Scene modeling code data
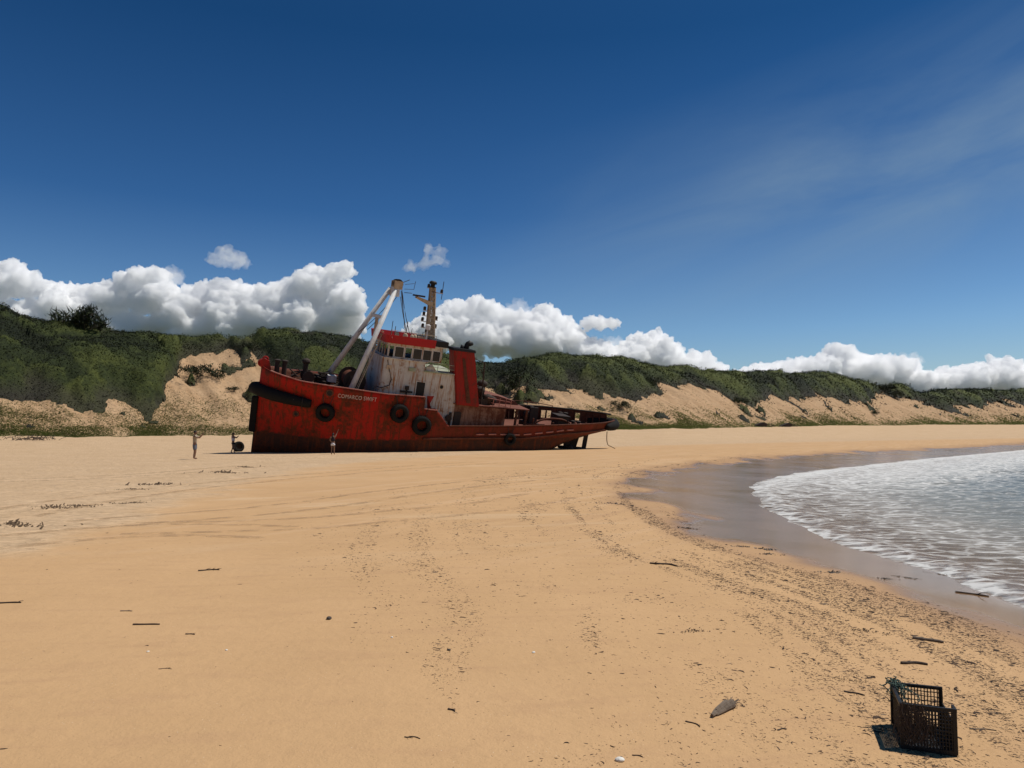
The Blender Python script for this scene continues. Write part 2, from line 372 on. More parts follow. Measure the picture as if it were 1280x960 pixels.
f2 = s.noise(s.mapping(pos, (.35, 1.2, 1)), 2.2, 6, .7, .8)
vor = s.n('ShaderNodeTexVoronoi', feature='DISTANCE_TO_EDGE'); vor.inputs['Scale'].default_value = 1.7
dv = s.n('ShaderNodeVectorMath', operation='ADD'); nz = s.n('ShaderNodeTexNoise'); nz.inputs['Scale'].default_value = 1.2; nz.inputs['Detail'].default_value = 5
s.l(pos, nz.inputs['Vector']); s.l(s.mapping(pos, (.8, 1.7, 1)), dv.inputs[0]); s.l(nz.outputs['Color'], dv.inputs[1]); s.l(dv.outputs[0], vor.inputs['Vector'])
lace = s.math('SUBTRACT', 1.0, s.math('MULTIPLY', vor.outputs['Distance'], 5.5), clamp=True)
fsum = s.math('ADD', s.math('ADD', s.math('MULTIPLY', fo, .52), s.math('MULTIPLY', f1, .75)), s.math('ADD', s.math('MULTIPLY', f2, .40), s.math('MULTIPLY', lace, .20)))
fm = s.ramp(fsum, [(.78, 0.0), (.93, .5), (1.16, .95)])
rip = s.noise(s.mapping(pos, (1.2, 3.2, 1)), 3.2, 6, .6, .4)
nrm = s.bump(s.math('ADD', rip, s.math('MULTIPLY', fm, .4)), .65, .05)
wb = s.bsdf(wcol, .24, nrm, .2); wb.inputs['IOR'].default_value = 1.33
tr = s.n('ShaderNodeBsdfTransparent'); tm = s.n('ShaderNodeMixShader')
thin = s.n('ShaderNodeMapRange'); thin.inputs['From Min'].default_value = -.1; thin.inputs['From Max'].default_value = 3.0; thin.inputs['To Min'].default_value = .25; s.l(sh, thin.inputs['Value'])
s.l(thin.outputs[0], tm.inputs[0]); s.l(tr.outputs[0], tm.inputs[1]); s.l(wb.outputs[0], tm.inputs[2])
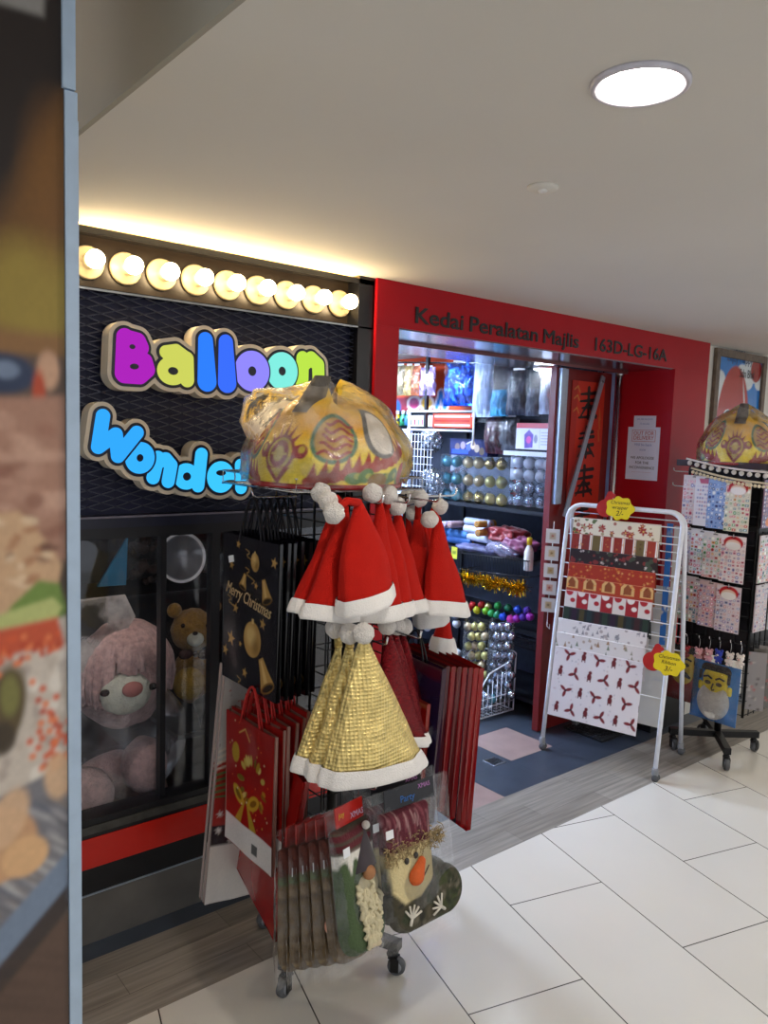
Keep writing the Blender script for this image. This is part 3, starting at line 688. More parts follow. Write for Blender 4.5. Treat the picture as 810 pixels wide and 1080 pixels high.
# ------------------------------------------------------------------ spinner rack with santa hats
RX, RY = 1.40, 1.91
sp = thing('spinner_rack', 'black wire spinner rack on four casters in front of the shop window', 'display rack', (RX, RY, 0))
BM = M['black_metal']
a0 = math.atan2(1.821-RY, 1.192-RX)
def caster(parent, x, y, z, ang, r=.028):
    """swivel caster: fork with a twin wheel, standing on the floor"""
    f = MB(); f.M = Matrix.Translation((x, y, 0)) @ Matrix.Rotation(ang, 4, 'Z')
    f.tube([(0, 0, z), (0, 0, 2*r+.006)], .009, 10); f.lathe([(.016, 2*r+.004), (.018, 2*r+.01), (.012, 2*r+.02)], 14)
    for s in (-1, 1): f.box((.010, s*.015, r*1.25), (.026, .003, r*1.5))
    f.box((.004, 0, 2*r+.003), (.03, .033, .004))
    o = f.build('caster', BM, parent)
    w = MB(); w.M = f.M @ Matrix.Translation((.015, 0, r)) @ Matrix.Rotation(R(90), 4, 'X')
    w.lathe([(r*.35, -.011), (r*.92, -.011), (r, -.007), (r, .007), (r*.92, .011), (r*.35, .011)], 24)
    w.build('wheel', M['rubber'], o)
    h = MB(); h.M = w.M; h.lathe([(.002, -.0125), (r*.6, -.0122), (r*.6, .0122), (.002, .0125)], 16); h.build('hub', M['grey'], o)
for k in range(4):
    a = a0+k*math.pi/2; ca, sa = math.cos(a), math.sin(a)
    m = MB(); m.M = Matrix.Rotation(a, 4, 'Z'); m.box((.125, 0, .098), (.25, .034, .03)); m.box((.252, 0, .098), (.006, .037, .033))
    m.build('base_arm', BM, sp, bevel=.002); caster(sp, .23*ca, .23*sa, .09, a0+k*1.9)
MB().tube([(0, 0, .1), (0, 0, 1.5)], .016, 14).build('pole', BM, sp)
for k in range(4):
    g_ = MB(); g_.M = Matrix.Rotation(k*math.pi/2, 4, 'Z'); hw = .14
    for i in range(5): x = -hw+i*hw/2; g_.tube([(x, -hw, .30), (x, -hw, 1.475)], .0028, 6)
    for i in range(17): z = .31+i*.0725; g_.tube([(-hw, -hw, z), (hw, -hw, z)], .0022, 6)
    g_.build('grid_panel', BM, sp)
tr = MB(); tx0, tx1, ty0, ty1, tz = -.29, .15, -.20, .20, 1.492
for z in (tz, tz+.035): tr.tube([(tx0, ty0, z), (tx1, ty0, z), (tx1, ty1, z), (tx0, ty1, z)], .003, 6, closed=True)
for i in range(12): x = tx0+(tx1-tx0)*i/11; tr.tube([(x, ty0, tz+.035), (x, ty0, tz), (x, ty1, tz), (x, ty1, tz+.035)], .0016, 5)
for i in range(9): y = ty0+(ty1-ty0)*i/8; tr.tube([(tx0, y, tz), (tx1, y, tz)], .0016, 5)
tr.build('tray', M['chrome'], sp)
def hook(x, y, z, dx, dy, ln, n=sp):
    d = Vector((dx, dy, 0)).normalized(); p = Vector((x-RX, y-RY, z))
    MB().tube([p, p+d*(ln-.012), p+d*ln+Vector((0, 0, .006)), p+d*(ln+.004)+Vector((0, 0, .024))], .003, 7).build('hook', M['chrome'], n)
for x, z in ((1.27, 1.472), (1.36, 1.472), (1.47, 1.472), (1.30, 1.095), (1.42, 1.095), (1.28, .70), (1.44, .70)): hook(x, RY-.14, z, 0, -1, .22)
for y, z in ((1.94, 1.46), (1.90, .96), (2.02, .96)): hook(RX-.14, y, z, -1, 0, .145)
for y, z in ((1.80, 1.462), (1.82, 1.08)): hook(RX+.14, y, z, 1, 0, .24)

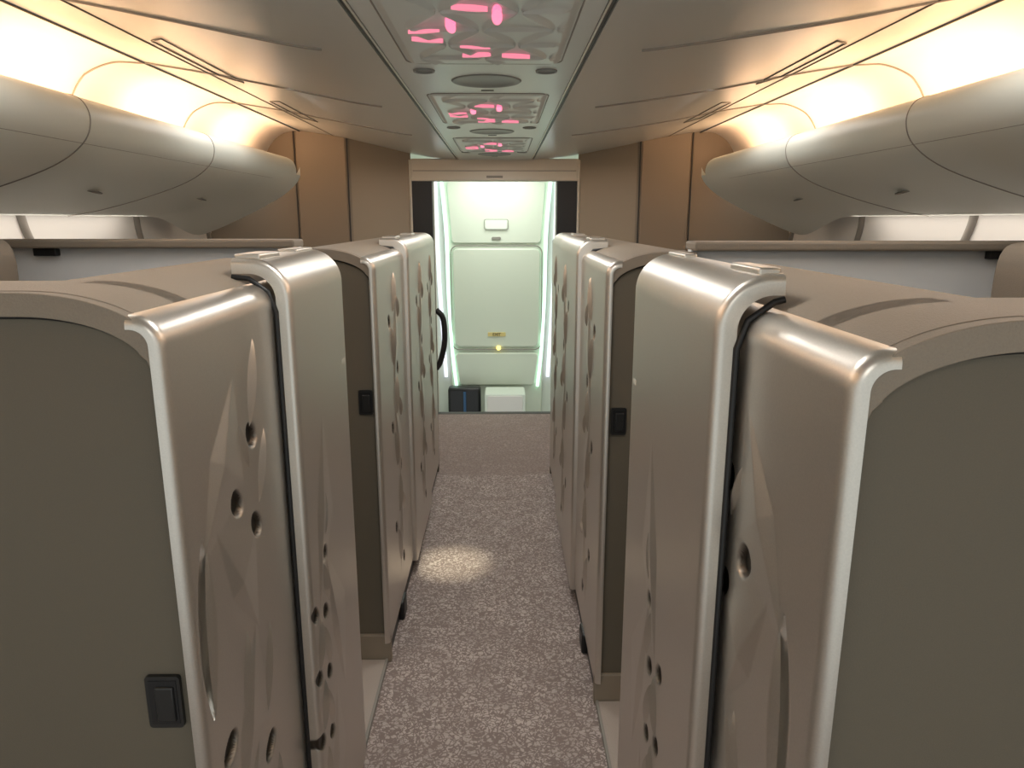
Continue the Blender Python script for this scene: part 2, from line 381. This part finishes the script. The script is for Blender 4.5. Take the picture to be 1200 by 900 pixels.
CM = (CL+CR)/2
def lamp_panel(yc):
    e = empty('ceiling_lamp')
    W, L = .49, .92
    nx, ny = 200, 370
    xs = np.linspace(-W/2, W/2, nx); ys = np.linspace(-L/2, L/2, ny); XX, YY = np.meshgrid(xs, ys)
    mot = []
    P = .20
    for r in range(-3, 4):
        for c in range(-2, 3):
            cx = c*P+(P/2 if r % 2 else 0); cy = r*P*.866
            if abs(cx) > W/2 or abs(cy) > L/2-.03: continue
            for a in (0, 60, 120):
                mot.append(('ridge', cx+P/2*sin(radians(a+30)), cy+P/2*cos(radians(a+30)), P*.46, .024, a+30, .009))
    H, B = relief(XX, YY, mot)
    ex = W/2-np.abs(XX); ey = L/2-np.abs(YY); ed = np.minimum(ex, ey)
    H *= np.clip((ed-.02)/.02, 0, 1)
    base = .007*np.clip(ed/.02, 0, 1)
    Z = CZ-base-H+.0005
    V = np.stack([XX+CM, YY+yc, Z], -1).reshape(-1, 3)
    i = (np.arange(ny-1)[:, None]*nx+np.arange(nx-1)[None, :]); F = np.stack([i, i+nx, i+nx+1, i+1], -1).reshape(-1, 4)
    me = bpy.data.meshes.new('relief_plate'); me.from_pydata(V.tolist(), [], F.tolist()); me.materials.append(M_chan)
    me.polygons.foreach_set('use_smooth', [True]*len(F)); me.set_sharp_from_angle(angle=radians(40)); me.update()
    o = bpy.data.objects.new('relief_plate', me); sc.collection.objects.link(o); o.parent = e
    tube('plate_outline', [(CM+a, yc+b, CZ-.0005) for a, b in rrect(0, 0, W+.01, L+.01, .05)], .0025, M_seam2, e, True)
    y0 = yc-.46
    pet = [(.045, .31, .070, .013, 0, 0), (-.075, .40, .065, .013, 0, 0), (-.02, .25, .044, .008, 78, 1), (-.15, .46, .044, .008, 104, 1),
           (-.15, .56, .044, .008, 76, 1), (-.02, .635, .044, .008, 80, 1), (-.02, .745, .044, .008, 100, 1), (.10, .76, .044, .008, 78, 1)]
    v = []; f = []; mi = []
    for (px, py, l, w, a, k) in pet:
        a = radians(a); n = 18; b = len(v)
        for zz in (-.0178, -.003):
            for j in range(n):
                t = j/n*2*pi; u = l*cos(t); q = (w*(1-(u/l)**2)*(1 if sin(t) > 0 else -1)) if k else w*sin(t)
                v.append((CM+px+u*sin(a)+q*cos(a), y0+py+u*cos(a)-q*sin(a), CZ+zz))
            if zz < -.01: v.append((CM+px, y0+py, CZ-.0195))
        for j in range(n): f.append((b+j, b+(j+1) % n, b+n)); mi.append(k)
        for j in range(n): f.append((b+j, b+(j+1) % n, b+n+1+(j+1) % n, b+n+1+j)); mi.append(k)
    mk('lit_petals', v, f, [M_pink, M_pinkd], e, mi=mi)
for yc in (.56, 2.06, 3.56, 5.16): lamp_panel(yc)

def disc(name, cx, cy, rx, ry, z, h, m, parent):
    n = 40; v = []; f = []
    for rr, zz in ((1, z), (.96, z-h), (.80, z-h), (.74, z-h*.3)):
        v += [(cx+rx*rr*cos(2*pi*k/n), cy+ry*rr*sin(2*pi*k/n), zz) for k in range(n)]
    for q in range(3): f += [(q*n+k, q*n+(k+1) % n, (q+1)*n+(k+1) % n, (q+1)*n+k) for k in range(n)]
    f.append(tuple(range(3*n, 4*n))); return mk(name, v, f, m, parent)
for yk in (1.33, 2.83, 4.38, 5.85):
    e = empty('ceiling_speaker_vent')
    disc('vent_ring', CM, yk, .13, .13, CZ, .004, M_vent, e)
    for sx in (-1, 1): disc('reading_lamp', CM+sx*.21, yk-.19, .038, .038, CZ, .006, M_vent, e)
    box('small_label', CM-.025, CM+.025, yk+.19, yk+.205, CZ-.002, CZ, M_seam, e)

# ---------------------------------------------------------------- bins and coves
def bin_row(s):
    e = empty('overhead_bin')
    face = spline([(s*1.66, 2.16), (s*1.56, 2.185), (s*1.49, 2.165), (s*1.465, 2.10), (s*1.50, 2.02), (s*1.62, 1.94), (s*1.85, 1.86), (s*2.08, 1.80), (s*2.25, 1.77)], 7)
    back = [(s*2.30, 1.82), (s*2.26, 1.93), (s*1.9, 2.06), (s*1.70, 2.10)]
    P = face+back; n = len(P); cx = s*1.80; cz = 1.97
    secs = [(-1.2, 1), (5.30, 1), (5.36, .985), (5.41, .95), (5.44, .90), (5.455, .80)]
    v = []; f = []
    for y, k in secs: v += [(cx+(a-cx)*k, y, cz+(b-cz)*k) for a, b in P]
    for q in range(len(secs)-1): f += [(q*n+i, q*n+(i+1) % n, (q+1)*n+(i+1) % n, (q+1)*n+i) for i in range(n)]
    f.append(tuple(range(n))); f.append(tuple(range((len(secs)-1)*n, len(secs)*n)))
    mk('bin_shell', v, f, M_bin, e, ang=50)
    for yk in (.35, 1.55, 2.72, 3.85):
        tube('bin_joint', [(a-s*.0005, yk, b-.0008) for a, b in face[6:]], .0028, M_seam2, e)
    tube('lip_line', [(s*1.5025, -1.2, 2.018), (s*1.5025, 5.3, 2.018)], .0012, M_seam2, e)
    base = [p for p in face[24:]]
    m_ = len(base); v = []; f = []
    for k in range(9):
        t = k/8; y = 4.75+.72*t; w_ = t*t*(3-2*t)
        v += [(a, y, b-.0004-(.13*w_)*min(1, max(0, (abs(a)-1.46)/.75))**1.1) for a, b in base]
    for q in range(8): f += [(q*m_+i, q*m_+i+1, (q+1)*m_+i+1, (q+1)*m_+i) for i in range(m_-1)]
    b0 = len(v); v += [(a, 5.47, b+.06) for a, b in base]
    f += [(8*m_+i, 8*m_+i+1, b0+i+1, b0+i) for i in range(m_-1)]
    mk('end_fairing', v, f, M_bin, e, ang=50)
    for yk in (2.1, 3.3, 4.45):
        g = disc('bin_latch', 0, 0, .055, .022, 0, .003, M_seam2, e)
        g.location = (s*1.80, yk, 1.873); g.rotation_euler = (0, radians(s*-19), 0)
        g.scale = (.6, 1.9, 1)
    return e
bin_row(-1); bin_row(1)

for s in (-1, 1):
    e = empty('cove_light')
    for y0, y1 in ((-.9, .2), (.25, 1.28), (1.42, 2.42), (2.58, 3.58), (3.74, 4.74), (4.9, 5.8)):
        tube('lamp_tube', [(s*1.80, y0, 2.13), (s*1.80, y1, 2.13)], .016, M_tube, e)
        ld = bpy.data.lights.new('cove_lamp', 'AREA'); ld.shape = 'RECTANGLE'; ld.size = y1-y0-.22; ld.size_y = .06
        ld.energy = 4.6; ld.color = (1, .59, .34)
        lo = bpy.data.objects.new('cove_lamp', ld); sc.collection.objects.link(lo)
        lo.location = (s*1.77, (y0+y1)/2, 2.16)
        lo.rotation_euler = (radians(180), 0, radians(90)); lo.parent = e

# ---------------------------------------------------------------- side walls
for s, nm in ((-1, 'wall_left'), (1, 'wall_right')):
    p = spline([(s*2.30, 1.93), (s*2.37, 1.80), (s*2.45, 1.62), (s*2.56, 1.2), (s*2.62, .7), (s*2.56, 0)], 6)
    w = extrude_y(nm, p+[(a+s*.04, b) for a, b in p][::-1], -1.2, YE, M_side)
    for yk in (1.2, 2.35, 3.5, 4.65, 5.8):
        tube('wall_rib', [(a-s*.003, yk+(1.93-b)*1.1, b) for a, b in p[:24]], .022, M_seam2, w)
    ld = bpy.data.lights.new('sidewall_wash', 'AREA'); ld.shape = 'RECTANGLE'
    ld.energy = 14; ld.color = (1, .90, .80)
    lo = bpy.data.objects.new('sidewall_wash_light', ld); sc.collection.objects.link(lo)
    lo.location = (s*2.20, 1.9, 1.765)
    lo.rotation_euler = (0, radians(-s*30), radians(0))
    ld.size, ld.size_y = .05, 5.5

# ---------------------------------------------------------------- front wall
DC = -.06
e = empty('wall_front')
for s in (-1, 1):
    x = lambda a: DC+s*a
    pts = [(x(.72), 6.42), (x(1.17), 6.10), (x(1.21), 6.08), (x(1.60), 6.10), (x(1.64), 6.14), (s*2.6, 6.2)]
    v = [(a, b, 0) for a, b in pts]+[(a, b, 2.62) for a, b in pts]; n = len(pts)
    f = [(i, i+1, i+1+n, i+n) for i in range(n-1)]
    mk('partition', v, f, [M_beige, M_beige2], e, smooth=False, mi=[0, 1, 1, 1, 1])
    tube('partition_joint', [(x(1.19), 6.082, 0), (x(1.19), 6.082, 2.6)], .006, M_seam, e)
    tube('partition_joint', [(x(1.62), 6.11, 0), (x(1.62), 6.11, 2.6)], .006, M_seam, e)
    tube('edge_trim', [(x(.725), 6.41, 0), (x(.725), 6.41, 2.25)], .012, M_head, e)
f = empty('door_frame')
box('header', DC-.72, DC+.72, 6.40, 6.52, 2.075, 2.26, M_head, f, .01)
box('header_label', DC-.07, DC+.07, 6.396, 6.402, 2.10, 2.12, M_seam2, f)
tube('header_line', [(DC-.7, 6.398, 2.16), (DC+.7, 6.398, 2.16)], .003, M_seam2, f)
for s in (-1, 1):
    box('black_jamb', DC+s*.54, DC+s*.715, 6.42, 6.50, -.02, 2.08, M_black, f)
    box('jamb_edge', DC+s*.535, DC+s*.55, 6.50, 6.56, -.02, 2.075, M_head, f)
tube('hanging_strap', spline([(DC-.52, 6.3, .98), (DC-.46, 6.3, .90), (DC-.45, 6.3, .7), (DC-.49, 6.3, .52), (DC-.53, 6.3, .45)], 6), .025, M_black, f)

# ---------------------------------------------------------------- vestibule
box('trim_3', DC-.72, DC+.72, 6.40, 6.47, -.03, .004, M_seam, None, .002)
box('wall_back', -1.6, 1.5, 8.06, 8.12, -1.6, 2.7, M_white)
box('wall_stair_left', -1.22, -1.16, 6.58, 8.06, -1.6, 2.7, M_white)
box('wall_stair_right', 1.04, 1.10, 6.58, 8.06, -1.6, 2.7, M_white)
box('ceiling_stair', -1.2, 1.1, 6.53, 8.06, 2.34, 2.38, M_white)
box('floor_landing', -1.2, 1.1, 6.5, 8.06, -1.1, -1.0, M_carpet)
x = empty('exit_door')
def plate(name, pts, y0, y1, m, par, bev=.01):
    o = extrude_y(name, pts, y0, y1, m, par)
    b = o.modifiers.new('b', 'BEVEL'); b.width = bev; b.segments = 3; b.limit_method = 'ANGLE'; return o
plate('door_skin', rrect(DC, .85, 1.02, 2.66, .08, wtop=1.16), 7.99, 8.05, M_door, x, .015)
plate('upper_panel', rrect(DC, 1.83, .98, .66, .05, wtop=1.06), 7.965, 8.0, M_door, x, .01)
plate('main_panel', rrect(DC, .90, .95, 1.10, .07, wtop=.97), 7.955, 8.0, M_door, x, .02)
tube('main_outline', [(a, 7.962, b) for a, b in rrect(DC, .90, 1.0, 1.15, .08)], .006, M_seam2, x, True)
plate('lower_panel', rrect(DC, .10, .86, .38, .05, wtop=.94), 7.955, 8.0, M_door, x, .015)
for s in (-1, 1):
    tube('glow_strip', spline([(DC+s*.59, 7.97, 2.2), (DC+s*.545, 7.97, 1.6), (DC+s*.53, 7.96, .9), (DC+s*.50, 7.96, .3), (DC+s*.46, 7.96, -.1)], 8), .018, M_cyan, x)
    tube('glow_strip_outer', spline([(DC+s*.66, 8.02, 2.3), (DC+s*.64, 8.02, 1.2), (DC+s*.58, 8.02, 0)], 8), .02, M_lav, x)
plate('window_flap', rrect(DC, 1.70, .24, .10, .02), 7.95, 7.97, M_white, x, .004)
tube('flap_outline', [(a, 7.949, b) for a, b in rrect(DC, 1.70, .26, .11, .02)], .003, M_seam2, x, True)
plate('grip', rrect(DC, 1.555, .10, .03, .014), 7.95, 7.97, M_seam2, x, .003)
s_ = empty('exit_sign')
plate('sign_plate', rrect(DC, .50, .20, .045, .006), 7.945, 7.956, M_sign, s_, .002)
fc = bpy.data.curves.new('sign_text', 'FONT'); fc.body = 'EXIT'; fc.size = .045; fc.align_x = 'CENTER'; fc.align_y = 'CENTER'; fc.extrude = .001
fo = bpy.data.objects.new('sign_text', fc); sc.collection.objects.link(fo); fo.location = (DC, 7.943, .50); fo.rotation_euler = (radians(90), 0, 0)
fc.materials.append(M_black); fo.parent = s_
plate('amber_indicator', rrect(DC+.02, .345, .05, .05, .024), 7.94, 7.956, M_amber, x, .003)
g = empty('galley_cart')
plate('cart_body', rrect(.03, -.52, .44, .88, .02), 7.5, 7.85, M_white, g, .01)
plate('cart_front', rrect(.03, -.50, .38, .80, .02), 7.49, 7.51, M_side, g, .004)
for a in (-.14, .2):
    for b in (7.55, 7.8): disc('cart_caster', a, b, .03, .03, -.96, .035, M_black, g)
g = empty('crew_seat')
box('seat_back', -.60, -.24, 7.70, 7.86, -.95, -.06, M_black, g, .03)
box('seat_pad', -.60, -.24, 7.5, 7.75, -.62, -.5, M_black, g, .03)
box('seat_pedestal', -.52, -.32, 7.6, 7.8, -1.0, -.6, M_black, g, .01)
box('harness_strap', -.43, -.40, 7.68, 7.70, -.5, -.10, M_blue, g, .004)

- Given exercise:
Look through the entries and find each line that has the string "pixels". Copy those lines.

- Task output:
The Blender Python script for this scene continues. Write part 2, from line 372 on. More parts follow. Measure the picture as if it were 1280x960 pixels.
Keep writing the Blender script for this image. This is part 3, starting at line 688. More parts follow. Write for Blender 4.5. Treat the picture as 810 pixels wide and 1080 pixels high.
Continue the Blender Python script for this scene: part 2, from line 381. This part finishes the script. The script is for Blender 4.5. Take the picture to be 1200 by 900 pixels.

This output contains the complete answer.